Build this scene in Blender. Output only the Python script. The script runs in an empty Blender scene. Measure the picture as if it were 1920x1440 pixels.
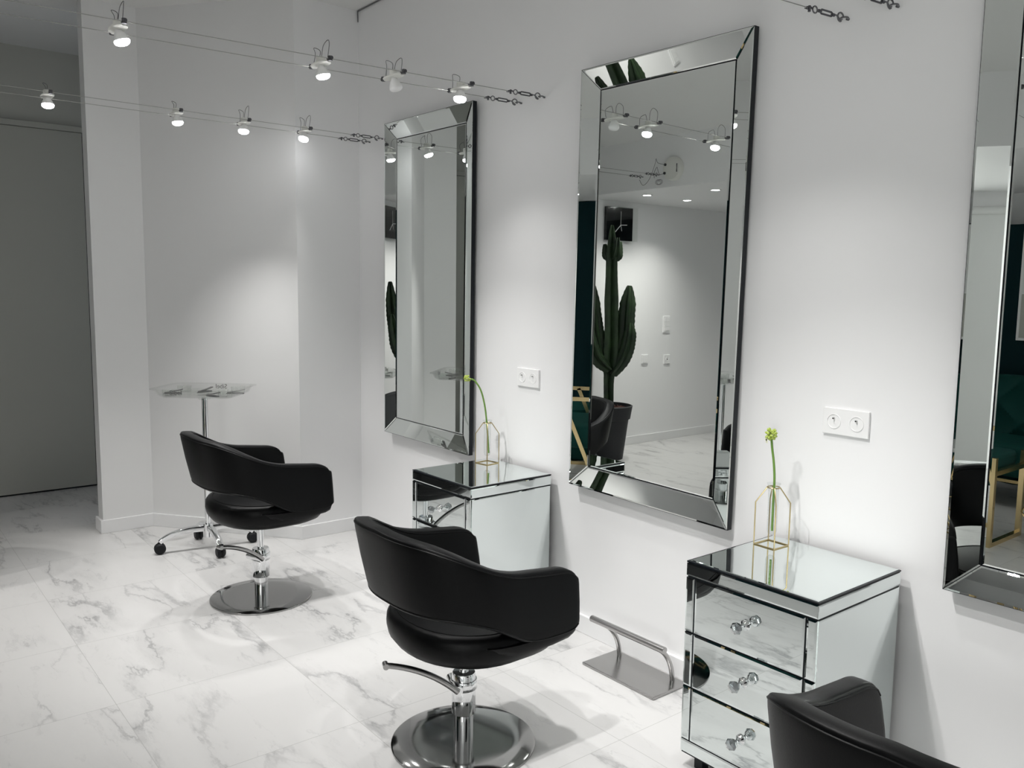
import bpy, bmesh, math, random
from mathutils import Vector, Matrix
from math import sin, cos, pi, radians, atan2, sqrt

S = bpy.context.scene
COL = S.collection

# ---------------------------------------------------------------- camera
def basis(yaw, pit, roll):
    f = Vector((-sin(yaw)*cos(pit), cos(yaw)*cos(pit), sin(pit)))
    r = Vector((cos(yaw), sin(yaw), 0.0)); u = r.cross(f)
    return cos(roll)*r + sin(roll)*u, -sin(roll)*r + cos(roll)*u, f
R_, U_, F_ = basis(0.89621, -0.11295, 0.01252)
cam_d = bpy.data.cameras.new('camera'); cam = bpy.data.objects.new('camera', cam_d); COL.objects.link(cam)
M = Matrix((( R_.x, U_.x, -F_.x, 0.0), (R_.y, U_.y, -F_.y, -2.30098), (R_.z, U_.z, -F_.z, 1.38637), (0, 0, 0, 1)))
cam.matrix_world = M
cam_d.sensor_width = 36.0; cam_d.lens = 1582.317/1920*36.0; cam_d.clip_start = 0.03
S.camera = cam

# ---------------------------------------------------------------- world, light, exposure
W = bpy.data.worlds.new('world'); S.world = W; W.use_nodes = True
bgn = W.node_tree.nodes['Background']; bgn.inputs[0].default_value = (0.78, 0.88, 1.0, 1); bgn.inputs[1].default_value = 0.9
S.view_settings.view_transform = 'Standard'; S.view_settings.look = 'None'
S.view_settings.exposure = 0.17; S.view_settings.gamma = 1.0; S.view_settings.use_curve_mapping = False
S.cycles.transparent_max_bounces = 32; S.cycles.glossy_bounces = 10; S.cycles.max_bounces = 14
LAMP_W = 62.0          # wire spot lamps
DOWN_W = 36.0          # recessed downlights
BULB_E = 30.0
DAY_W = 104.0          # daylight through the window in the back wall

def area(name, loc, target, sx, sy, power, color):
    l = bpy.data.lights.new(name, 'AREA'); l.shape = 'RECTANGLE'; l.size = sx; l.size_y = sy; l.energy = power; l.color = color
    o = bpy.data.objects.new(name, l); COL.objects.link(o); o.location = loc
    o.rotation_euler = (Vector(target)-Vector(loc)).to_track_quat('-Z', 'Y').to_euler(); return o
area('daylight', (0.9, -4.86, 1.3), (0.9, 0, 1.0), 1.9, 1.8, DAY_W, (1.0, 0.985, 0.955))

# ---------------------------------------------------------------- materials
MT = {}
def nt(name):
    m = bpy.data.materials.new(name); m.use_nodes = True; MT[name] = m
    return m, m.node_tree.nodes, m.node_tree.links, m.node_tree.nodes['Principled BSDF']
def pbr(name, col, rough=0.5, metal=0.0, bump=0, bscale=40, spec=0.5, coat=0, var=0.0, stretch=None):
    m, n, l, p = nt(name)
    p.inputs['Base Color'].default_value = (*col, 1); p.inputs['Roughness'].default_value = rough
    p.inputs['Metallic'].default_value = metal; p.inputs['Specular IOR Level'].default_value = spec
    p.inputs['Coat Weight'].default_value = coat
    tc = n.new('ShaderNodeTexCoord'); mp = n.new('ShaderNodeMapping'); l.new(tc.outputs['Object'], mp.inputs[0])
    if stretch: mp.inputs['Scale'].default_value = stretch
    t = n.new('ShaderNodeTexNoise'); t.inputs['Scale'].default_value = bscale; t.inputs['Detail'].default_value = 4
    l.new(mp.outputs[0], t.inputs['Vector'])
    if bump:
        b = n.new('ShaderNodeBump'); b.inputs['Strength'].default_value = bump; b.inputs['Distance'].default_value = 0.004
        l.new(t.outputs['Fac'], b.inputs['Height']); l.new(b.outputs[0], p.inputs['Normal'])
    mx = n.new('ShaderNodeMapRange'); mx.inputs['To Min'].default_value = max(0.0, rough*(1-var)); mx.inputs['To Max'].default_value = min(1.0, rough*(1+var))
    l.new(t.outputs['Fac'], mx.inputs['Value']); l.new(mx.outputs[0], p.inputs['Roughness'])
    return m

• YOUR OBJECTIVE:
Restate each line from the start of the listing through the line bearing "COL = S.collection" word for word. Drop the pictures.

• FULL ANSWER:
Build this scene in Blender. Output only the Python script. The script runs in an empty Blender scene. Measure the picture as if it were 1920x1440 pixels.
import bpy, bmesh, math, random
from mathutils import Vector, Matrix
from math import sin, cos, pi, radians, atan2, sqrt

S = bpy.context.scene
COL = S.collection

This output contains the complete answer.